- [Requirements]: Quote the material below exactly as written, from the first line to the line that holds "cy.use_denoising = True;", endpoints included.

- [Provided material]:

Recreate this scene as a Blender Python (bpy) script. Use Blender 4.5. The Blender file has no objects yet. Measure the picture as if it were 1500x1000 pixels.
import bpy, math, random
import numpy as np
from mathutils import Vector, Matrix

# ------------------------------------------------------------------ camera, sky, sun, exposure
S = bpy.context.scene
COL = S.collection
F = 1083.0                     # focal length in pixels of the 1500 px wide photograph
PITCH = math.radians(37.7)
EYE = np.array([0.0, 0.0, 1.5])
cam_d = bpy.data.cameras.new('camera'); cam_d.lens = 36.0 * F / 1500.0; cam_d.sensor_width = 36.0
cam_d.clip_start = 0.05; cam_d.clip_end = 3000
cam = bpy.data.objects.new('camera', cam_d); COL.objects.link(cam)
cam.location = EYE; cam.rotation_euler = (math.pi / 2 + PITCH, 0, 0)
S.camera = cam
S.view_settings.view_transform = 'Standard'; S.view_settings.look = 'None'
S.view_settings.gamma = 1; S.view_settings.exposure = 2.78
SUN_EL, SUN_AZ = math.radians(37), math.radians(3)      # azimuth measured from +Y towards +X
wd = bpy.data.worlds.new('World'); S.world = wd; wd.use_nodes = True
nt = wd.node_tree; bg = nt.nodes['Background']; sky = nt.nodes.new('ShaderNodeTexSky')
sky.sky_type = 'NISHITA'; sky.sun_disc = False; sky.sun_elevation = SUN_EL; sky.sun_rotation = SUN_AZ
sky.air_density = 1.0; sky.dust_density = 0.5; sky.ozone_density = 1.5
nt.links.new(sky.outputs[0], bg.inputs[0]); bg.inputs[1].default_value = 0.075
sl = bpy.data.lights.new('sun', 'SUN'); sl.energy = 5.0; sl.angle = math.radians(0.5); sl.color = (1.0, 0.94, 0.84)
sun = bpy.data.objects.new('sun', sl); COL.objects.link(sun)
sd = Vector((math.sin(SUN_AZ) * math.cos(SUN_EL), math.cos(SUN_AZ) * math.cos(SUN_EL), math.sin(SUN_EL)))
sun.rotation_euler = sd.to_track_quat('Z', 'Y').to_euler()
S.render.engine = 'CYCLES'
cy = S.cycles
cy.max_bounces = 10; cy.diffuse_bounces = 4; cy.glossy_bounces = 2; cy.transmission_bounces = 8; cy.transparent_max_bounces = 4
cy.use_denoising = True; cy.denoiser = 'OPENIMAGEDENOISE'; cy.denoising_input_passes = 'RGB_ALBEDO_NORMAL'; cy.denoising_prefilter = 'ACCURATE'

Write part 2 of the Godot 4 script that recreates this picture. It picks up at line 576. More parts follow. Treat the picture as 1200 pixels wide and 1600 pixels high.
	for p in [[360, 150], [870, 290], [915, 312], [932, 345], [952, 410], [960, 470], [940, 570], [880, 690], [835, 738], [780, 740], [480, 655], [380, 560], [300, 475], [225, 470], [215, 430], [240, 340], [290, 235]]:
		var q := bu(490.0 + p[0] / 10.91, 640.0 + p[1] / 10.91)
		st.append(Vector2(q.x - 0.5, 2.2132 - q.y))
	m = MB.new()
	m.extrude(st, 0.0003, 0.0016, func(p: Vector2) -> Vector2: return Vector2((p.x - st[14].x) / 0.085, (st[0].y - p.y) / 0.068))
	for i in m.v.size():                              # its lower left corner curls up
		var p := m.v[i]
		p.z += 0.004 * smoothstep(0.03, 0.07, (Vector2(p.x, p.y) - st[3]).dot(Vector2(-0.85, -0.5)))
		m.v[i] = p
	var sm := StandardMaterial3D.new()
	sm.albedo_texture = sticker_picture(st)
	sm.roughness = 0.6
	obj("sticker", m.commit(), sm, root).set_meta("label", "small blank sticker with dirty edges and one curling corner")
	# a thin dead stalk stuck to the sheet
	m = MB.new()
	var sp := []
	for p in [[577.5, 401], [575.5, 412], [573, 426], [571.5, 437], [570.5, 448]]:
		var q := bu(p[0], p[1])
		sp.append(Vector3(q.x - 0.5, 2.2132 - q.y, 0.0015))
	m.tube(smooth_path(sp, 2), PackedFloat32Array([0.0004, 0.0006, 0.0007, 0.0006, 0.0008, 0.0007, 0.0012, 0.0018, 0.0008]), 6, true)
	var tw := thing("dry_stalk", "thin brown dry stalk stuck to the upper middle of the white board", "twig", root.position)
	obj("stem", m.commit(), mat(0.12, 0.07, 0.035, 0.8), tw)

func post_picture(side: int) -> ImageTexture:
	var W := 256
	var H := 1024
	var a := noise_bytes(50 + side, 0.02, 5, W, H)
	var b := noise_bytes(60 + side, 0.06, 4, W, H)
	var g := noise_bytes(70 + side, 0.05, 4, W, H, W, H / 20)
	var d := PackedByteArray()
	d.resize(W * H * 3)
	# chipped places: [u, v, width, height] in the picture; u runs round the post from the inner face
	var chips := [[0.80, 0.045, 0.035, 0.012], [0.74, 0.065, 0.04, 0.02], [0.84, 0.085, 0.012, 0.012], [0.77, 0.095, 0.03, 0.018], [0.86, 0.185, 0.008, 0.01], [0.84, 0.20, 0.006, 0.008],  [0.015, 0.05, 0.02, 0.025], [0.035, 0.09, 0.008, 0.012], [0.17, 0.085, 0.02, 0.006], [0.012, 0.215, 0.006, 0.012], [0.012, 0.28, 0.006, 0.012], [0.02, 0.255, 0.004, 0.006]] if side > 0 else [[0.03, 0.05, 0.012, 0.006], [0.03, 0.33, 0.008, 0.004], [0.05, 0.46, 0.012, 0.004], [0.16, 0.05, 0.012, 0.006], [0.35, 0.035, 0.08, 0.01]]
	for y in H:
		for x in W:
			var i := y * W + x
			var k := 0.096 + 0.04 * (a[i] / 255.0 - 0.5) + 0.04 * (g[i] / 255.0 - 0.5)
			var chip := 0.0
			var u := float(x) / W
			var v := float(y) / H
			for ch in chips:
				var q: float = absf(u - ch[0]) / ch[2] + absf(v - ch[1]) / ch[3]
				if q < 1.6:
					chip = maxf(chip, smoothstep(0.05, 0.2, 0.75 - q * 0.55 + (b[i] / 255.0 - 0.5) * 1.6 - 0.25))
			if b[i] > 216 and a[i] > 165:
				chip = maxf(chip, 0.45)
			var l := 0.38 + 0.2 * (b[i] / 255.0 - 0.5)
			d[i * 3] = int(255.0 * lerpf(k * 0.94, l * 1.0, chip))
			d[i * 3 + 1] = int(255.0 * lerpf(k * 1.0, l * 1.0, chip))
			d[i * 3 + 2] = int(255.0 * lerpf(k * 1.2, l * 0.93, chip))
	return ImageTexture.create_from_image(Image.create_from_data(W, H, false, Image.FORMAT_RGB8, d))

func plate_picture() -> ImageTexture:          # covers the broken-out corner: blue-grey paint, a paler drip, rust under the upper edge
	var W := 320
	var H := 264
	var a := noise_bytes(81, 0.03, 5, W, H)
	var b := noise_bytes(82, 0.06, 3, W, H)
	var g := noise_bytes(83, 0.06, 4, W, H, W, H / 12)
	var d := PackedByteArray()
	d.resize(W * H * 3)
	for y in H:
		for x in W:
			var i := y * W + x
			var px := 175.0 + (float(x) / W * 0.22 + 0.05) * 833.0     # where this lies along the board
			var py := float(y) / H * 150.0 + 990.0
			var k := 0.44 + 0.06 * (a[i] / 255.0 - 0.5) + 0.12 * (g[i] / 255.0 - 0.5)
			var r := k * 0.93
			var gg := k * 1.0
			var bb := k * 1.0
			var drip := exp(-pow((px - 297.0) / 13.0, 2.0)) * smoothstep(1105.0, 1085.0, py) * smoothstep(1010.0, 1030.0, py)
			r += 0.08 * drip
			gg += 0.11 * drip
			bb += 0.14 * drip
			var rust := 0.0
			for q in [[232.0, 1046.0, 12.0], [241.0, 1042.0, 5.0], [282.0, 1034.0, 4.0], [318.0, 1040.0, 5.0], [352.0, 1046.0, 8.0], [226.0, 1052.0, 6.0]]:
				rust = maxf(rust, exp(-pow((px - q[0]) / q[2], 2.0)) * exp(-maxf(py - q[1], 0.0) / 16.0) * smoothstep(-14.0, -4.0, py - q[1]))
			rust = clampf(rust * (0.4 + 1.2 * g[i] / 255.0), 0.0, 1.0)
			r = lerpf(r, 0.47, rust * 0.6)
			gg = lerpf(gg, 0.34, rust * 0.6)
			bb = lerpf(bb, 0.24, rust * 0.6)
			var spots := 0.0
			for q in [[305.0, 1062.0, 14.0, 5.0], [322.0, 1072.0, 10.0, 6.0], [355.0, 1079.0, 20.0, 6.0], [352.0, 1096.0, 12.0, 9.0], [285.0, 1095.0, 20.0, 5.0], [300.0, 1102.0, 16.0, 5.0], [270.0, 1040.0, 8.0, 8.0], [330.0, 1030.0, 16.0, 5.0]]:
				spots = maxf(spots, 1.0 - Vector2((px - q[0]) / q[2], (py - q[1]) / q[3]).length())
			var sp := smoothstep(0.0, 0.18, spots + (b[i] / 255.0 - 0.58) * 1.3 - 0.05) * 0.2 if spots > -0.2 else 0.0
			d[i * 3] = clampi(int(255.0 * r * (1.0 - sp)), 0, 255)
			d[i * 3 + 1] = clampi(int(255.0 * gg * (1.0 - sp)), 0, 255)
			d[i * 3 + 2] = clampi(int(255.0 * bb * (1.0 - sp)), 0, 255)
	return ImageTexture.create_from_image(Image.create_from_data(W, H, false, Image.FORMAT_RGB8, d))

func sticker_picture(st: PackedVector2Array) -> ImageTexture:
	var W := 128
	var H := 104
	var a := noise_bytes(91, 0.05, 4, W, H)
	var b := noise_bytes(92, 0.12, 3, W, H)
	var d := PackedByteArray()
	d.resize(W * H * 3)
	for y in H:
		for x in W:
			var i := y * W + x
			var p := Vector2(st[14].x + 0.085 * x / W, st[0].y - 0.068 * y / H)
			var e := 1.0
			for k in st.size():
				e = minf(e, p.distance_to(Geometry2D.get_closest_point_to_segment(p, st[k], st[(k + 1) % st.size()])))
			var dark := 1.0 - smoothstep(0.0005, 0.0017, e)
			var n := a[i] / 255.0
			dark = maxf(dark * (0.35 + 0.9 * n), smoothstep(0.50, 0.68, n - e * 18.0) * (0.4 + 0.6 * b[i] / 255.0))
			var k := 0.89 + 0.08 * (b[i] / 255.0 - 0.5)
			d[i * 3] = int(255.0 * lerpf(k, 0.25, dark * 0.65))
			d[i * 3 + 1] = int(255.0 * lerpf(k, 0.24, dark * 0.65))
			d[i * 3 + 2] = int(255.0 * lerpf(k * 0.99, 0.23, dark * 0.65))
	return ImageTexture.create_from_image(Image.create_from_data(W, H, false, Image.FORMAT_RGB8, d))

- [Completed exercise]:
Recreate this scene as a Blender Python (bpy) script. Use Blender 4.5. The Blender file has no objects yet. Measure the picture as if it were 1500x1000 pixels.
import bpy, math, random
import numpy as np
from mathutils import Vector, Matrix

# ------------------------------------------------------------------ camera, sky, sun, exposure
S = bpy.context.scene
COL = S.collection
F = 1083.0                     # focal length in pixels of the 1500 px wide photograph
PITCH = math.radians(37.7)
EYE = np.array([0.0, 0.0, 1.5])
cam_d = bpy.data.cameras.new('camera'); cam_d.lens = 36.0 * F / 1500.0; cam_d.sensor_width = 36.0
cam_d.clip_start = 0.05; cam_d.clip_end = 3000
cam = bpy.data.objects.new('camera', cam_d); COL.objects.link(cam)
cam.location = EYE; cam.rotation_euler = (math.pi / 2 + PITCH, 0, 0)
S.camera = cam
S.view_settings.view_transform = 'Standard'; S.view_settings.look = 'None'
S.view_settings.gamma = 1; S.view_settings.exposure = 2.78
SUN_EL, SUN_AZ = math.radians(37), math.radians(3)      # azimuth measured from +Y towards +X
wd = bpy.data.worlds.new('World'); S.world = wd; wd.use_nodes = True
nt = wd.node_tree; bg = nt.nodes['Background']; sky = nt.nodes.new('ShaderNodeTexSky')
sky.sky_type = 'NISHITA'; sky.sun_disc = False; sky.sun_elevation = SUN_EL; sky.sun_rotation = SUN_AZ
sky.air_density = 1.0; sky.dust_density = 0.5; sky.ozone_density = 1.5
nt.links.new(sky.outputs[0], bg.inputs[0]); bg.inputs[1].default_value = 0.075
sl = bpy.data.lights.new('sun', 'SUN'); sl.energy = 5.0; sl.angle = math.radians(0.5); sl.color = (1.0, 0.94, 0.84)
sun = bpy.data.objects.new('sun', sl); COL.objects.link(sun)
sd = Vector((math.sin(SUN_AZ) * math.cos(SUN_EL), math.cos(SUN_AZ) * math.cos(SUN_EL), math.sin(SUN_EL)))
sun.rotation_euler = sd.to_track_quat('Z', 'Y').to_euler()
S.render.engine = 'CYCLES'
cy = S.cycles
cy.max_bounces = 10; cy.diffuse_bounces = 4; cy.glossy_bounces = 2; cy.transmission_bounces = 8; cy.transparent_max_bounces = 4
cy.use_denoising = True; cy.denoiser = 'OPENIMAGEDENOISE'; cy.denoising_input_passes = 'RGB_ALBEDO_NORMAL'; cy.denoising_prefilter = 'ACCURATE'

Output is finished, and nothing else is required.